Parler du couple et surtout de son intimité sexuelle relève encore du tabou dans le monde arabo-musulman. Si les hommes se cantonnent généralement à des vantardises un peu convenues au sujet de leurs prouesses sexuelles, les femmes feignent longtemps la virginité et cachent leurs éventuelles expériences derrière une pudibonderie obligée. En auteur confirmé, Rachid El-Daïf a osé lancer un cri contre cette immaturité hypocrite, en publiant Qu’elle aille au diable, Meryl Streep!

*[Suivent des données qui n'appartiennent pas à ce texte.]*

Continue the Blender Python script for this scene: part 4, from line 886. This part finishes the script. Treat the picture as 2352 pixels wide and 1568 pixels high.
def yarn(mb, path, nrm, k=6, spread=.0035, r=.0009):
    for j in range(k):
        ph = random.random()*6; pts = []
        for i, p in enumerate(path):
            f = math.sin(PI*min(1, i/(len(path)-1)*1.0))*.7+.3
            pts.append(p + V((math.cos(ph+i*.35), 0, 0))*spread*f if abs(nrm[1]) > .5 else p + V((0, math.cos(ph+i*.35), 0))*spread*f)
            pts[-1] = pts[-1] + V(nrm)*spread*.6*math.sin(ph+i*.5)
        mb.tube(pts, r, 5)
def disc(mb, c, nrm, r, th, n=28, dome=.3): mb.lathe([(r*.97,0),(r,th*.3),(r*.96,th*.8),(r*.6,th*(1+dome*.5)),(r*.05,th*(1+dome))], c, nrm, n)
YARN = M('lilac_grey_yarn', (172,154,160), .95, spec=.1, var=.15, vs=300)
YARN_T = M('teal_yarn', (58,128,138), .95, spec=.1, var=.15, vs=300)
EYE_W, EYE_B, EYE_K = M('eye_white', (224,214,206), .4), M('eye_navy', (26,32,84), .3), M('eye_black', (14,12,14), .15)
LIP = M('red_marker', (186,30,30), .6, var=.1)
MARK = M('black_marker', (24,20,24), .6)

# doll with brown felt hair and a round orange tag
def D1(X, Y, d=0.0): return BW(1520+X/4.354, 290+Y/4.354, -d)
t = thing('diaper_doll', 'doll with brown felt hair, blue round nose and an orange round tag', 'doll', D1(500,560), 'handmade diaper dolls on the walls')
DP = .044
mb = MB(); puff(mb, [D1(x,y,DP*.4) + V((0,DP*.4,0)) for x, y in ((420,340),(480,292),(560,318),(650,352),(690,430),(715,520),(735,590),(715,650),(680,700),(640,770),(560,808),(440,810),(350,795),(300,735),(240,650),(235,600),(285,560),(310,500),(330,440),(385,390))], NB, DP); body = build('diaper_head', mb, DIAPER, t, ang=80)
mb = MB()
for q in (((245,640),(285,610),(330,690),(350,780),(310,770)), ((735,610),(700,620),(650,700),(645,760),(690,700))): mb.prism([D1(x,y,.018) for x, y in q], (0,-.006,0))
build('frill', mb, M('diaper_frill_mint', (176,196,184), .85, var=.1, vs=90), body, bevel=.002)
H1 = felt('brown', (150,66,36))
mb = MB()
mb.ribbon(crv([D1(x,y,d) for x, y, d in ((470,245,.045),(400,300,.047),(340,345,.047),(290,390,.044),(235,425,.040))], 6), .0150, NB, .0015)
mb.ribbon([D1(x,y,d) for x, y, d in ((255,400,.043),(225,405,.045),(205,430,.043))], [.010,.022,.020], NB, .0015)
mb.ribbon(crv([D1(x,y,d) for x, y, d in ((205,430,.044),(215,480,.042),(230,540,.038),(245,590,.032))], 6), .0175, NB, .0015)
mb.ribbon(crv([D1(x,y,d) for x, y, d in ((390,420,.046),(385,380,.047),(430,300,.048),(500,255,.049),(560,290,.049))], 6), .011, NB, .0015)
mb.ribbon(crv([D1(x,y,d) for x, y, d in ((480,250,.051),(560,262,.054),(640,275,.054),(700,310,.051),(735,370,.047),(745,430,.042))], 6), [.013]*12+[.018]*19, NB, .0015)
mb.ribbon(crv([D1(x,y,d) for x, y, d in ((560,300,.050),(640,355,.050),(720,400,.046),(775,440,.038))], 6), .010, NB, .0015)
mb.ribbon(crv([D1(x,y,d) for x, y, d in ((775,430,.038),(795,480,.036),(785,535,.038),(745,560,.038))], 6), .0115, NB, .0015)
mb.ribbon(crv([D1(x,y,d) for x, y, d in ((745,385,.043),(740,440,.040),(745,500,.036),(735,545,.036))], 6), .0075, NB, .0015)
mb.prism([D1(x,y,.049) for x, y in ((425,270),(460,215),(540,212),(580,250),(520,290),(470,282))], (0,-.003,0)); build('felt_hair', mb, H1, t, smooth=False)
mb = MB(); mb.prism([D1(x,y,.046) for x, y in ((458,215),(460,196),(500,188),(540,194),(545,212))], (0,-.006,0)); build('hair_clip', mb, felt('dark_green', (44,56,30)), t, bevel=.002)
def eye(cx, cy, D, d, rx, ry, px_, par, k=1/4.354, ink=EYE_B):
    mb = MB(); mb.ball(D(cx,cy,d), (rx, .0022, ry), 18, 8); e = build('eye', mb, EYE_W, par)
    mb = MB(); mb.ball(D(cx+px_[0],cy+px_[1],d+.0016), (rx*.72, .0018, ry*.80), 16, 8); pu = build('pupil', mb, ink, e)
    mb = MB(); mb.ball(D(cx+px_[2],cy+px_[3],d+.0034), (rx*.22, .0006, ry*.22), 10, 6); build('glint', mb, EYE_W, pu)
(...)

Ce livre n’a pas laissé les lecteurs du monde arabe indifférents. De Rabat à Damas, le livre a connu un succès inattendu et croissant. Auprès des jeunes femmes arabes, l’écrivain libanais est même devenu une sorte d’«idole», certaines n’hésitant pas à le comparer au grand auteur égyptien, Naguib Mahfouz, tant il a su retranscrire une réalité enfouie mais symbolique de son temps. Dans son ouvrage, l’auteur parle donc avec une impudeur bien soupesée et parfois même volontairement pesante, de la sexualité d’un couple, telle qu’elle peut se vivre aujourd’hui dans le monde arabe. Au lendemain de leur mariage, un homme et une femme vont découvrir leur sexualité ou plutôt se la cacher l’un à l’autre et accumuler les malentendus. Figé dans son rôle ancestral de mâle dominateur, l’homme «arabe» s’y révèle possessif, suspicieux, désireux de tout contrôler, mais incapable d’accepter sa femme telle qu’elle est réellement; de son côté, la jeune épouse, élevée dans un univers plus urbain et plus occidentalisé, va tenter avec un certain dédain de se soumettre aux exigences de son «archaïque» mari, en prétendant à une virginité qui l’a quittée depuis longtemps.
Une fois refermé, le livre laisse le sentiment d’une grande impuissance masculine et surtout d’une frustration commune. Pour l’auteur, c’est cette frustration secrète qui est à la source de la violence que le monde arabo-musulman connaît aujourd’hui.
Rachid El-Daïf, Qu’elle aille au diable, Meryl Streep!, tr. par Edgard Weber, Ed. Actes Sud, 172 pages.